Within weeks, and after some pointed demands for the MRAPs from Capitol Hill, Gates decided to make accelerated production of the vehicles his top priority, using a special task force that circumvented the department’s normal purchasing methods — and the initial opposition of the Army and the Marine Corps. The results were not perfect — an inspector general’s report said later that in its rush, the department overspent by tens of millions of dollars — but they were effective: Thousands of additional MRAPs flooded into Iraq and fatality rates dropped precipitously.

     

Aides say that the experience was like a baptism for Gates into the weirdness of the Pentagon’s weapons-procurement system, which experts have long assailed for buying the wrong arms and paying far too much. Hired by President George W. Bush mostly to fix the Iraq war, Gates initially left key buying decisions to his deputy, Gordon England. But they say Gates’s decision to buy more MRAPs and a similarly frustrating battle to build more unmanned aerial vehicles for use in Iraq persuaded him that he would have to wade deeply into the procurement mess.

Gates concluded that "the building was not being responsive to the requests for these vehicles," his spokesman, Geoff Morrell, said.

In calling yesterday for "a dramatic change in the way we acquire military equipment," Gates showed his slow but palpable alienation from the so-called iron triangle of defense contractors, lawmakers and military service executives that has long promoted building the best weapons systems, no matter what the price. In the future, he said, weapons should be engineered to counter "the actual and prospective capabilities of known future adversaries," not what a potential adversary might create with "unlimited time and resources."

Gates has signaled his frustrations with the broken and "rigid" purchasing system for months, and in a January article in Foreign Affairs magazine, he noted that the pursuit of perfect solutions combined with a lack of flexibility and innovation had made it "necessary to bypass existing institutions and procedures to get the capabilities needed to protect U.S. troops and fight ongoing wars."

But Gates sees this year as a rare opportunity to pursue politically controversial ideas, one of his top aides said, largely because of two factors. First, President Obama’s repeated claim that procurement reforms can increase efficiency and save expenses across the government will provide "top cover" for Gates in his head-butting with a group of service chiefs that proposed last year to alleviate their woes by adding tens of billions of dollars to the budget instead of making hard choices or undertaking major reforms.
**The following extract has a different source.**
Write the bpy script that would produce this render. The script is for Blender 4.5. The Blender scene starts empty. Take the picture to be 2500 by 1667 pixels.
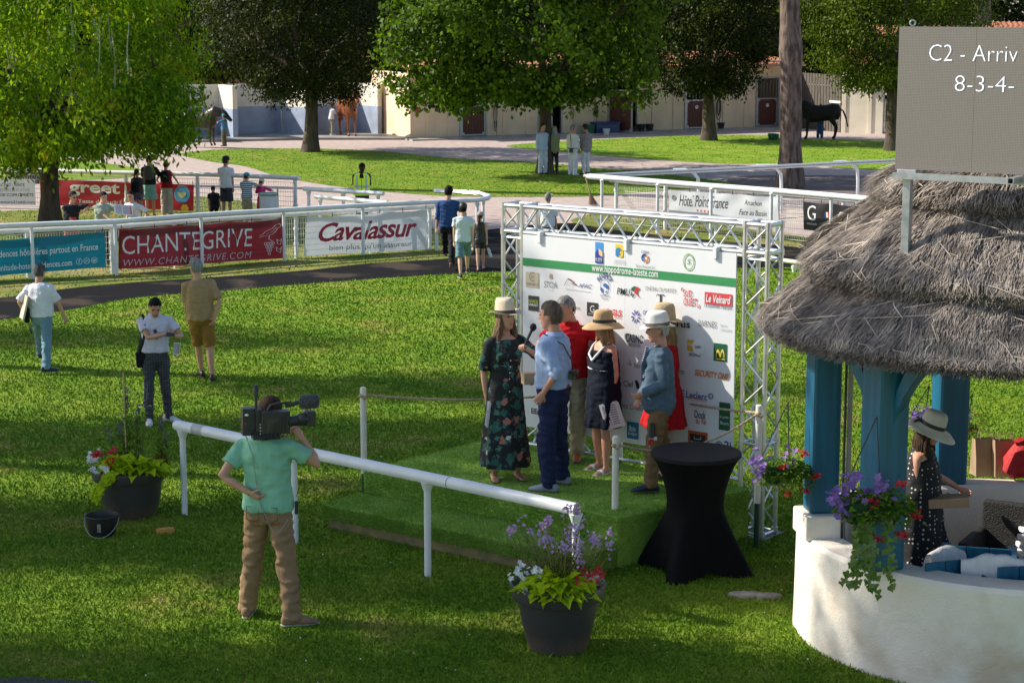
import bpy, math, random
import numpy as np
from mathutils import Vector, Matrix, noise
R = math.radians
S = bpy.context.scene
COL = S.collection
# ------------------------------------------------------------------ camera
F, CX, CY, HC = 4800.0, 1250.0, 833.5, 5.5          # focal length and centre in photo pixels, eye height in metres
PT = math.atan(819.5 / F)
cam = bpy.data.cameras.new('camera')
cam.sensor_width = 36.0
cam.lens = F / 2500.0 * 36.0
cam.clip_start = 0.1
cam.clip_end = 2000
cam_o = bpy.data.objects.new('camera', cam)
COL.objects.link(cam_o)
cam_o.location = (0, 0, HC)
cam_o.rotation_euler = (R(90) - PT, 0, 0)
S.camera = cam_o
# ------------------------------------------------------------------ light
SUN_EL, SHX, SHY = 36.0, 0.97, -0.22                # elevation; direction in which shadows fall
world = bpy.data.worlds.new('World')
S.world = world
world.use_nodes = True
wn = world.node_tree
wn.nodes.clear()
sky = wn.nodes.new('ShaderNodeTexSky')
sky.sky_type = 'NISHITA'
sky.sun_disc = False
sky.sun_elevation = R(SUN_EL)
sky.sun_rotation = math.atan2(-SHX, -SHY)
bg = wn.nodes.new('ShaderNodeBackground')
bg.inputs['Strength'].default_value = 0.115
wo = wn.nodes.new('ShaderNodeOutputWorld')
wn.links.new(sky.outputs[0], bg.inputs[0])
wn.links.new(bg.outputs[0], wo.inputs[0])
sun = bpy.data.lights.new('sun', 'SUN')
sun.energy = 4.8
sun.angle = R(0.6)
sun.color = (1.0, 0.93, 0.80)
sun_o = bpy.data.objects.new('sun', sun)
COL.objects.link(sun_o)
sd = Vector((SHX, SHY, 0)).normalized() * math.cos(R(SUN_EL)) + Vector((0, 0, -math.sin(R(SUN_EL))))
sun_o.rotation_euler = sd.to_track_quat('-Z', 'Y').to_euler()
sun_o.location = (-20, 20, 30)
vs = S.view_settings
vs.view_transform = 'Standard'
vs.look = 'None'
vs.gamma = 1.0
vs.exposure = 0.66
vs.use_curve_mapping = False
# ------------------------------------------------------------------ measuring helpers
K = 2500.0 / 2352.0                                  # my reading grid (2352 wide) to photo pixels
def ray(x, y):
 a, b = (x - CX) / F, (CY - y) / F
 return Vector((a, math.cos(PT) + b * math.sin(PT), -math.sin(PT) + b * math.cos(PT)))
def G(x, y, z=0.0):                                  # where the sight line meets the level z
 r = ray(x, y)
 t = (z - HC) / r.z
 return Vector((r.x * t, r.y * t, z))
def GD(x, y, z=0.0):
 return G(x * K, y * K, z)
def AT(x, y, Y):                                     # where it meets the depth Y
 r = ray(x, y)
 t = Y / r.y
 return Vector((r.x * t, Y, HC + r.z * t))
def ATD(x, y, Y):
 return AT(x * K, y * K, Y)
def ZAT(Y, y):
 r = ray(CX, y)
 return HC + r.z / r.y * Y
# ------------------------------------------------------------------ materials
MATS = {}
def node_mat(name):
 m = bpy.data.materials.new(name)
 m.use_nodes = True
 nt = m.node_tree
 b = nt.nodes['Principled BSDF']
 return m, nt, b
def mat(name, col, col2=None, scale=6.0, rough=0.6, metal=0.0, bump=0.0, bscale=None, stretch=(1, 1, 1),
  island=0.0, spec=0.5, contrast=(0.35, 0.65), detail=4.0, emit=None, coat=0.0, trans=0.0, sheen=0.0, blend=None):
 if name in MATS:
  return MATS[name]
 m, nt, b = node_mat(name)
 N, L = nt.nodes, nt.links
 c = (*col, 1)
 b.inputs['Roughness'].default_value = rough
 b.inputs['Metallic'].default_value = metal
 b.inputs['Specular IOR Level'].default_value = spec
 if coat:
  b.inputs['Coat Weight'].default_value = coat
 if sheen:
  b.inputs['Sheen Weight'].default_value = sheen
 tc = N.new('ShaderNodeTexCoord')
 mp = N.new('ShaderNodeMapping')
 mp.inputs['Scale'].default_value = stretch
 L.new(tc.outputs['Object'], mp.inputs[0])
 n = N.new('ShaderNodeTexNoise')
 n.inputs['Scale'].default_value = scale
 n.inputs['Detail'].default_value = detail
 L.new(mp.outputs[0], n.inputs['Vector'])
 cr = N.new('ShaderNodeValToRGB')
 c2 = (*(col2 if col2 else tuple(min(1, v * 0.86) for v in col)), 1)
 cr.color_ramp.elements[0].color = c2
 cr.color_ramp.elements[1].color = c
 cr.color_ramp.elements[0].position, cr.color_ramp.elements[1].position = contrast
 L.new(n.outputs['Fac'], cr.inputs[0])
 out = cr.outputs[0]
 if island:
  g = N.new('ShaderNodeNewGeometry')
  h = N.new('ShaderNodeHueSaturation')
  mr = N.new('ShaderNodeMapRange')
  mr.inputs['To Min'].default_value = 1 - island
  mr.inputs['To Max'].default_value = 1 + island
  L.new(g.outputs['Random Per Island'], mr.inputs[0])
  L.new(mr.outputs[0], h.inputs['Value'])
  L.new(out, h.inputs['Color'])
  out = h.outputs[0]
 L.new(out, b.inputs['Base Color'])
 if bump:
  n2 = N.new('ShaderNodeTexNoise')
  n2.inputs['Scale'].default_value = bscale or scale * 4
  n2.inputs['Detail'].default_value = 5
  L.new(mp.outputs[0], n2.inputs['Vector'])
  bp = N.new('ShaderNodeBump')
  bp.inputs['Strength'].default_value = bump
  bp.inputs['Distance'].default_value = 0.02
  L.new(n2.outputs['Fac'], bp.inputs['Height'])
  L.new(bp.outputs[0], b.inputs['Normal'])
 if emit:
  b.inputs['Emission Color'].default_value = (*emit[0], 1)
  b.inputs['Emission Strength'].default_value = emit[1]
 if trans:
  tr = N.new('ShaderNodeBsdfTranslucent')
  mx = N.new('ShaderNodeMixShader')
  mx.inputs[0].default_value = trans
  L.new(out, tr.inputs[0])
  L.new(b.outputs[0], mx.inputs[1])
  L.new(tr.outputs[0], mx.inputs[2])
  L.new(mx.outputs[0], N['Material Output'].inputs[0])
 MATS[name] = m
 return m
def leafmat(name, col, col2, trans=0.4, scale=0.5, rough=0.5, tcol=None, third=None):
 if name in MATS:
  return MATS[name]
 m, nt, b = node_mat(name)
 N, L = nt.nodes, nt.links
 b.inputs['Roughness'].default_value = rough
 b.inputs['Specular IOR Level'].default_value = 0.12
 tc = N.new('ShaderNodeTexCoord')
 n = N.new('ShaderNodeTexNoise')
 n.inputs['Scale'].default_value = scale
 n.inputs['Detail'].default_value = 3
 L.new(tc.outputs['Object'], n.inputs['Vector'])
 g = N.new('ShaderNodeNewGeometry')
 ad = N.new('ShaderNodeMath')
 ad.operation = 'ADD'
 mu = N.new('ShaderNodeMath')
 mu.operation = 'MULTIPLY_ADD'
 mu.inputs[1].default_value = 0.5
 mu.inputs[2].default_value = -0.25
 L.new(g.outputs['Random Per Island'], mu.inputs[0])
 L.new(n.outputs['Fac'], ad.inputs[0])
 L.new(mu.outputs[0], ad.inputs[1])
 cr = N.new('ShaderNodeValToRGB')
 e = cr.color_ramp.elements
 e[0].position, e[1].position = 0.3, 0.7
 e[0].color, e[1].color = (*col2, 1), (*col, 1)
 if third:
  x = e.new(0.86)
  x.color = (*third, 1)
 L.new(ad.outputs[0], cr.inputs[0])
 L.new(cr.outputs[0], b.inputs['Base Color'])
 tr = N.new('ShaderNodeBsdfTranslucent')
 h = N.new('ShaderNodeMixRGB')
 h.blend_type = 'MULTIPLY'
 h.inputs[0].default_value = 1
 h.inputs[2].default_value = (*(tcol or (1.0, 1.0, 0.45)), 1)
 L.new(cr.outputs[0], h.inputs[1])
 L.new(h.outputs[0], tr.inputs[0])
 mx = N.new('ShaderNodeMixShader')
 mx.inputs[0].default_value = trans
 L.new(b.outputs[0], mx.inputs[1])
 L.new(tr.outputs[0], mx.inputs[2])
 L.new(mx.outputs[0], N['Material Output'].inputs[0])
 MATS[name] = m
 return m
def cloth(name, col, var=0.85, bump=0.5, scale=9.0, rough=0.85, bscale=11.0):
 bump = min(1, bump * 1.9)
 return mat('cloth_' + name, col, tuple(c * var for c in col), scale=scale, rough=rough, bump=bump, bscale=bscale,
    stretch=(1, 1, 0.45), spec=0.2)
WHITE = mat('white_paint', (0.80, 0.81, 0.82), (0.70, 0.71, 0.70), scale=3, rough=0.35)
ALU = mat('aluminium', (0.72, 0.72, 0.71), (0.58, 0.58, 0.57), scale=8, rough=0.34, metal=0.75)
STEEL = mat('galvanised_steel', (0.42, 0.44, 0.46), (0.30, 0.32, 0.34), scale=14, rough=0.45, metal=0.6)
SKIN = {}
def skin(tone):
 cols = {'fair': (0.64, 0.38, 0.27), 'tan': (0.54, 0.29, 0.185), 'red': (0.57, 0.285, 0.195), 'dark': (0.05, 0.026, 0.018)}
 c = cols[tone]
 return mat('skin_' + tone, c, tuple(v * 0.86 for v in c), scale=10, rough=0.5, spec=0.35)
def ink(name, col, rough=0.5):
 return mat('ink_' + name, col, tuple(v * 0.93 for v in col), scale=3, rough=rough)
BLACK = ink('black', (0.02, 0.02, 0.022))
RED = ink('red', (0.62, 0.03, 0.035))
NAVY = ink('navy', (0.02, 0.045, 0.20))
GREY = ink('grey', (0.18, 0.18, 0.19))
PALE = ink('pale_grey', (0.50, 0.50, 0.52))
INKW = ink('white', (0.82, 0.82, 0.82))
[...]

Second, Gates feels the nation’s woeful economic status will give him added leverage in beating back attempts on Capitol Hill to continue financing weapons that troops don’t need or want. "It is important to remember that every defense dollar spent to overinsure against a remote or diminishing risk, or in effect to run up the score" is a dollar that might otherwise be spent on troops or winning the wars we are in, Gates said yesterday.

To some military experts, the two-year wait for Gates to take such a step since his December 2006 appointment has been long. Kori Schake, a National Security Council staff member during the Bush administration and adviser to Sen. John McCain’s presidential campaign, said that "with the important exception of his emphasis on MRAP acquisition, he submitted two budgets and several supplemental spending requests that were straight-line extensions of previous spending."

Now, Schake said, Gates has called for ruthlessly separating appetites from real requirements, but Congress may "serve him up his own previous justifications for the very programs he proposes to cut."